## Instructions for the task
Copy the data word for word, keeping every line.

## Information shown
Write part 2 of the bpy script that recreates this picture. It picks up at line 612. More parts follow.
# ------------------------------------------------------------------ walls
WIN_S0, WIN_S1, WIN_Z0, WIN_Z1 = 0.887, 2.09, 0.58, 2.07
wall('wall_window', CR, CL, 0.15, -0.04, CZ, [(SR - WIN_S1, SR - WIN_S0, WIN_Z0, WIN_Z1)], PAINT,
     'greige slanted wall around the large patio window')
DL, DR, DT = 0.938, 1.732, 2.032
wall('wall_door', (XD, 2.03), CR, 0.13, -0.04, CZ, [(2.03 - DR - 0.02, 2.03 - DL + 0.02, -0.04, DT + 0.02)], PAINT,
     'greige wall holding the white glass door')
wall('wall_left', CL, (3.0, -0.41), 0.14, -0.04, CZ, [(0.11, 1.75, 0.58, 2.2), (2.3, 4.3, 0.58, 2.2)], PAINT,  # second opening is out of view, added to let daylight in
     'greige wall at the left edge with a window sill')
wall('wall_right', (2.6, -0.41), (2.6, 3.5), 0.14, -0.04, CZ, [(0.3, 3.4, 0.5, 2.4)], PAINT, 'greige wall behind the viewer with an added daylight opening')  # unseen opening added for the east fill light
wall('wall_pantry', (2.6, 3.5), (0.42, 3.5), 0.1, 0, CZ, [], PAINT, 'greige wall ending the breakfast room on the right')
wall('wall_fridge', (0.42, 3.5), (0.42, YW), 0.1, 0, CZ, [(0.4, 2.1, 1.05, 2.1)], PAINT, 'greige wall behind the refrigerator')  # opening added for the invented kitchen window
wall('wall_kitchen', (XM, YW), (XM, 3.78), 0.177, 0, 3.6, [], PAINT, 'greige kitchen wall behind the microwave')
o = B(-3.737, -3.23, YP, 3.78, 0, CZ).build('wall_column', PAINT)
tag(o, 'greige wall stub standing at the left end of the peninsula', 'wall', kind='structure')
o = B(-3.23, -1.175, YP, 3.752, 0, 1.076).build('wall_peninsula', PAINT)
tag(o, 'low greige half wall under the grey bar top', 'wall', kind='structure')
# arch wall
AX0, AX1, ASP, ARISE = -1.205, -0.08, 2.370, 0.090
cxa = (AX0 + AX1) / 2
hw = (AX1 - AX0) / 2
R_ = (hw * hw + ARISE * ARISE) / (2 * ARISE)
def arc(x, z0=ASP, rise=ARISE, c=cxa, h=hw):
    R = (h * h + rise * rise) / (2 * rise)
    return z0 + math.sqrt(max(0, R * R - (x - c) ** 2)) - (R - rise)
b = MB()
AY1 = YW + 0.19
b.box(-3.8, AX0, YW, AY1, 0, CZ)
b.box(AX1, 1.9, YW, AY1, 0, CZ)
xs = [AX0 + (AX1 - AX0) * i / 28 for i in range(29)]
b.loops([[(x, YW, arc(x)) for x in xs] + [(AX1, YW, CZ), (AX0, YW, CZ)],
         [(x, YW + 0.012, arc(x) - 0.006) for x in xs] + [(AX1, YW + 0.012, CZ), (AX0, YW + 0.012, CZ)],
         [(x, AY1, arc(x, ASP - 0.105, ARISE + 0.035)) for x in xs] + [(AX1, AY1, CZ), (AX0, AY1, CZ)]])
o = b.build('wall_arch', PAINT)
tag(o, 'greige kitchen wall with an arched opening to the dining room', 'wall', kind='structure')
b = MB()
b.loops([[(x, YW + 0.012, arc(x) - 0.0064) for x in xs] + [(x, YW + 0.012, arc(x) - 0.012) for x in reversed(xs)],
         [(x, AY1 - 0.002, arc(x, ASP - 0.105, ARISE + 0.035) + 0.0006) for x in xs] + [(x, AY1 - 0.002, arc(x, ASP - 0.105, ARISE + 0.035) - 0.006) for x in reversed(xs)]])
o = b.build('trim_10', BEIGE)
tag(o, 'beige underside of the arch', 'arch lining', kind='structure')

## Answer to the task
Write part 2 of the bpy script that recreates this picture. It picks up at line 612. More parts follow.
# ------------------------------------------------------------------ walls
WIN_S0, WIN_S1, WIN_Z0, WIN_Z1 = 0.887, 2.09, 0.58, 2.07
wall('wall_window', CR, CL, 0.15, -0.04, CZ, [(SR - WIN_S1, SR - WIN_S0, WIN_Z0, WIN_Z1)], PAINT,
     'greige slanted wall around the large patio window')
DL, DR, DT = 0.938, 1.732, 2.032
wall('wall_door', (XD, 2.03), CR, 0.13, -0.04, CZ, [(2.03 - DR - 0.02, 2.03 - DL + 0.02, -0.04, DT + 0.02)], PAINT,
     'greige wall holding the white glass door')
wall('wall_left', CL, (3.0, -0.41), 0.14, -0.04, CZ, [(0.11, 1.75, 0.58, 2.2), (2.3, 4.3, 0.58, 2.2)], PAINT,  # second opening is out of view, added to let daylight in
     'greige wall at the left edge with a window sill')
wall('wall_right', (2.6, -0.41), (2.6, 3.5), 0.14, -0.04, CZ, [(0.3, 3.4, 0.5, 2.4)], PAINT, 'greige wall behind the viewer with an added daylight opening')  # unseen opening added for the east fill light
wall('wall_pantry', (2.6, 3.5), (0.42, 3.5), 0.1, 0, CZ, [], PAINT, 'greige wall ending the breakfast room on the right')
wall('wall_fridge', (0.42, 3.5), (0.42, YW), 0.1, 0, CZ, [(0.4, 2.1, 1.05, 2.1)], PAINT, 'greige wall behind the refrigerator')  # opening added for the invented kitchen window
wall('wall_kitchen', (XM, YW), (XM, 3.78), 0.177, 0, 3.6, [], PAINT, 'greige kitchen wall behind the microwave')
o = B(-3.737, -3.23, YP, 3.78, 0, CZ).build('wall_column', PAINT)
tag(o, 'greige wall stub standing at the left end of the peninsula', 'wall', kind='structure')
o = B(-3.23, -1.175, YP, 3.752, 0, 1.076).build('wall_peninsula', PAINT)
tag(o, 'low greige half wall under the grey bar top', 'wall', kind='structure')
# arch wall
AX0, AX1, ASP, ARISE = -1.205, -0.08, 2.370, 0.090
cxa = (AX0 + AX1) / 2
hw = (AX1 - AX0) / 2
R_ = (hw * hw + ARISE * ARISE) / (2 * ARISE)
def arc(x, z0=ASP, rise=ARISE, c=cxa, h=hw):
    R = (h * h + rise * rise) / (2 * rise)
    return z0 + math.sqrt(max(0, R * R - (x - c) ** 2)) - (R - rise)
b = MB()
AY1 = YW + 0.19
b.box(-3.8, AX0, YW, AY1, 0, CZ)
b.box(AX1, 1.9, YW, AY1, 0, CZ)
xs = [AX0 + (AX1 - AX0) * i / 28 for i in range(29)]
b.loops([[(x, YW, arc(x)) for x in xs] + [(AX1, YW, CZ), (AX0, YW, CZ)],
         [(x, YW + 0.012, arc(x) - 0.006) for x in xs] + [(AX1, YW + 0.012, CZ), (AX0, YW + 0.012, CZ)],
         [(x, AY1, arc(x, ASP - 0.105, ARISE + 0.035)) for x in xs] + [(AX1, AY1, CZ), (AX0, AY1, CZ)]])
o = b.build('wall_arch', PAINT)
tag(o, 'greige kitchen wall with an arched opening to the dining room', 'wall', kind='structure')
b = MB()
b.loops([[(x, YW + 0.012, arc(x) - 0.0064) for x in xs] + [(x, YW + 0.012, arc(x) - 0.012) for x in reversed(xs)],
         [(x, AY1 - 0.002, arc(x, ASP - 0.105, ARISE + 0.035) + 0.0006) for x in xs] + [(x, AY1 - 0.002, arc(x, ASP - 0.105, ARISE + 0.035) - 0.006) for x in reversed(xs)]])
o = b.build('trim_10', BEIGE)
tag(o, 'beige underside of the arch', 'arch lining', kind='structure')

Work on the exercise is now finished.